Because, by now we had entered the dark heart of the drama. In the pattern of Greek tragedy, the moment of triumph turns suddenly sour, precipitated by the hero's fatal flaw: here, Jephtha's determined, and quite unbidden oath to God to sacrifice the first living thing that greets him on his return from battle. We have seen his daughter's joy at the news of his success, her decision to don her bridal dress and hail him with a song celebrating the arrival of 'peace on her triumphant wings', and waited aghast for Jephtha's response; seen him hurl himself to the ground, literally attempting to live out the words of his aria: 'hide me, earth, in thy dark womb'; watched as his wife, brother and future son-in-law beg him to relent, and then see him further heart-broken by his daughter's willingness to die. Finally, the words of the chorus have pounded home the chilling message, in their attempt to steel Jephtha's nerve: 'Whatever is, is right.'

And again, during this second act, Katie Mitchell's deft directorial touches picked out the salient moments without over-stressing them: notably, when Jephtha, his back to the audience, freezes as his daughter descends the staircase towards him. Unaware, those at his side continue to pat his back in congratulation, but what we see is his right hand, twisted behind him, convulsively clutching the frame of the chair. When he lunges up and tips the tables in front of him to the ground, it is less a shock than a momentary release of the built-up tension.
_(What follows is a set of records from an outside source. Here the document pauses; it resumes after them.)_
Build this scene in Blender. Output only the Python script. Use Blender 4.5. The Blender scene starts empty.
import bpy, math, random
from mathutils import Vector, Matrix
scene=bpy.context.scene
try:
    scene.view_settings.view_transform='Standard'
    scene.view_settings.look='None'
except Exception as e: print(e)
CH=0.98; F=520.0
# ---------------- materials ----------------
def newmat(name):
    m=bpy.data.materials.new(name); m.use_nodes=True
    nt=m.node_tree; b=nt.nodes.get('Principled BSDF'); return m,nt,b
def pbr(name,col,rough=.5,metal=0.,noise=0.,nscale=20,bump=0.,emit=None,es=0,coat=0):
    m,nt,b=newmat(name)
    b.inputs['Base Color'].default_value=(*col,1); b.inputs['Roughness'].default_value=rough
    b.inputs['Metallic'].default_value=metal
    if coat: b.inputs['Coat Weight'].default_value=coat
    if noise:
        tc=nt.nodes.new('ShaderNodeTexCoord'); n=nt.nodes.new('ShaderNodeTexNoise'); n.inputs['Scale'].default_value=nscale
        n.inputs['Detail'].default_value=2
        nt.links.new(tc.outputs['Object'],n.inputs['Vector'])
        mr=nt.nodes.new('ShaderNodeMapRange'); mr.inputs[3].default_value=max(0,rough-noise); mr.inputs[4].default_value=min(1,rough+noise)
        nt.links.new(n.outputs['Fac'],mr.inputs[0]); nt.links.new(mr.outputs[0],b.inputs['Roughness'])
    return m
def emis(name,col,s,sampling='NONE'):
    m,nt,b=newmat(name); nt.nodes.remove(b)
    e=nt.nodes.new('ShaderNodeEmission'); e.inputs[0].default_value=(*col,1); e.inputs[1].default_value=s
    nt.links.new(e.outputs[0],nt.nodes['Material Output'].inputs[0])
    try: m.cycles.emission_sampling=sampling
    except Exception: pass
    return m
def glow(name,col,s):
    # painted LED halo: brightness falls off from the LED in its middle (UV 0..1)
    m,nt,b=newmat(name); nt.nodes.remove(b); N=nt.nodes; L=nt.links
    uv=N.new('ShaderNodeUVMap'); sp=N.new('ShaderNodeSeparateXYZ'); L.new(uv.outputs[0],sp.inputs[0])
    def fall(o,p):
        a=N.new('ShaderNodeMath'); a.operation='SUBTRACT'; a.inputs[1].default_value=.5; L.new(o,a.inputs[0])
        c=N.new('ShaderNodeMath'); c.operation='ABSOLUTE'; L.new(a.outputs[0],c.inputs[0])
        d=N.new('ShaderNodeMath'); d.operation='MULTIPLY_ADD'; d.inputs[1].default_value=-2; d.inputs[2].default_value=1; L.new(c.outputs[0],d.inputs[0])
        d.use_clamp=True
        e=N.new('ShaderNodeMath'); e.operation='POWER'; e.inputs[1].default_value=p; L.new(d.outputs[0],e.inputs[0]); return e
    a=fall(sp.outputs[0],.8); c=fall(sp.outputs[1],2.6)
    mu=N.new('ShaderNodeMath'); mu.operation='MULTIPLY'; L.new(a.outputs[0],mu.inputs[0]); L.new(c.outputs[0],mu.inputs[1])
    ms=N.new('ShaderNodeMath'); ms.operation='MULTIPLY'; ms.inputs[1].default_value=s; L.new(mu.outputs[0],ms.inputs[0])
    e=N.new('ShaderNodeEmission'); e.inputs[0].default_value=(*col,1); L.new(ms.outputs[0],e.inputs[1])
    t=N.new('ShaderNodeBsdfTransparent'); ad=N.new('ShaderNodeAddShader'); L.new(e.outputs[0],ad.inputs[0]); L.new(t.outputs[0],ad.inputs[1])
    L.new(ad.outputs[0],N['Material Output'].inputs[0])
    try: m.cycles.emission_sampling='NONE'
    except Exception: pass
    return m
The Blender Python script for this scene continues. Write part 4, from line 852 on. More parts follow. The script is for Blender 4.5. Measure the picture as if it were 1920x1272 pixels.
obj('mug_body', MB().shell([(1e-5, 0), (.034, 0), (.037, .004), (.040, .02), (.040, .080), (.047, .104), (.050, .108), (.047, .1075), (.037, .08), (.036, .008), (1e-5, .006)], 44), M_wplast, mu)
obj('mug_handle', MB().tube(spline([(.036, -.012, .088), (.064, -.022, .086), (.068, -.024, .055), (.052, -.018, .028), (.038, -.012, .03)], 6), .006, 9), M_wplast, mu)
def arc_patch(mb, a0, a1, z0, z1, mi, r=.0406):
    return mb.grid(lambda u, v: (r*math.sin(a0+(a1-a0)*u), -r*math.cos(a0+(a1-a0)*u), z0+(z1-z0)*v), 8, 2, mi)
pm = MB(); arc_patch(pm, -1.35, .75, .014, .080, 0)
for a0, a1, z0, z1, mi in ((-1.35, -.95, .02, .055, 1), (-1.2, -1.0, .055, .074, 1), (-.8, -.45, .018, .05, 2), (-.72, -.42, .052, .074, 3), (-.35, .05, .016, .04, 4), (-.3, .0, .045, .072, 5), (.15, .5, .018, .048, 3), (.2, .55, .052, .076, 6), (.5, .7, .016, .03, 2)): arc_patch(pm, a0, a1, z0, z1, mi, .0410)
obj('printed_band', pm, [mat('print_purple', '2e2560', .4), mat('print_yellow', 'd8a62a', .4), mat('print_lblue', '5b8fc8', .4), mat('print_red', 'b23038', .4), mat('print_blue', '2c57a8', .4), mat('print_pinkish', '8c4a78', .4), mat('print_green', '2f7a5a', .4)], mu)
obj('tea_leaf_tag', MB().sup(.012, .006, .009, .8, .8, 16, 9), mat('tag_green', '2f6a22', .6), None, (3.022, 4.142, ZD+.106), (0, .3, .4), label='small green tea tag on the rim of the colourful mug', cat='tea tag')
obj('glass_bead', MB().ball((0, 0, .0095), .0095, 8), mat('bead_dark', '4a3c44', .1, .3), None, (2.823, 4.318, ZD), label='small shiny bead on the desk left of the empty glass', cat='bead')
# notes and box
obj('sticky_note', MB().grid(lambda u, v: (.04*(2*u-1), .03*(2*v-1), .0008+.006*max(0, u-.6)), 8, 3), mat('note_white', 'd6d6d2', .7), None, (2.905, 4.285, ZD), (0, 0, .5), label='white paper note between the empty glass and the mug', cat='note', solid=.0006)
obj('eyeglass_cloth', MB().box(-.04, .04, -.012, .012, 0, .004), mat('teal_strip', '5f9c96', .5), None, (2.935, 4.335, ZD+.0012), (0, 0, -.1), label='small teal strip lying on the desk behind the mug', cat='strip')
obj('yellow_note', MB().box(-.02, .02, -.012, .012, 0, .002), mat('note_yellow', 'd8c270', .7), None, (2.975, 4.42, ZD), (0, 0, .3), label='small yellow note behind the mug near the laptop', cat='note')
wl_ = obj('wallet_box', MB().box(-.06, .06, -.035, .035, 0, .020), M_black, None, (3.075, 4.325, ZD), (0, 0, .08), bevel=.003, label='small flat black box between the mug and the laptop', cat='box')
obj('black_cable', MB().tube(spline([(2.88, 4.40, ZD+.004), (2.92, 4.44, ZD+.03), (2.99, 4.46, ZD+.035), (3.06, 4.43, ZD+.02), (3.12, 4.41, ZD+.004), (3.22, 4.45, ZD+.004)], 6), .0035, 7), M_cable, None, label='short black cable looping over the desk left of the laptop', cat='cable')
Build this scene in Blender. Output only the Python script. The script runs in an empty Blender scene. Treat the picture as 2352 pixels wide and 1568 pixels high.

As for the acting being 'superfluous', everything that was sung was informed by the position of the body and the facial expression in a way that would be quite impossible with a concert performance. The opening words of that terrible plea of Jephtha -- 'Open thy marble jaws, O tomb!' -- almost made the hair stand on end. Sung like this on the concert platform, it would sound histrionic; here it was entirely authentic.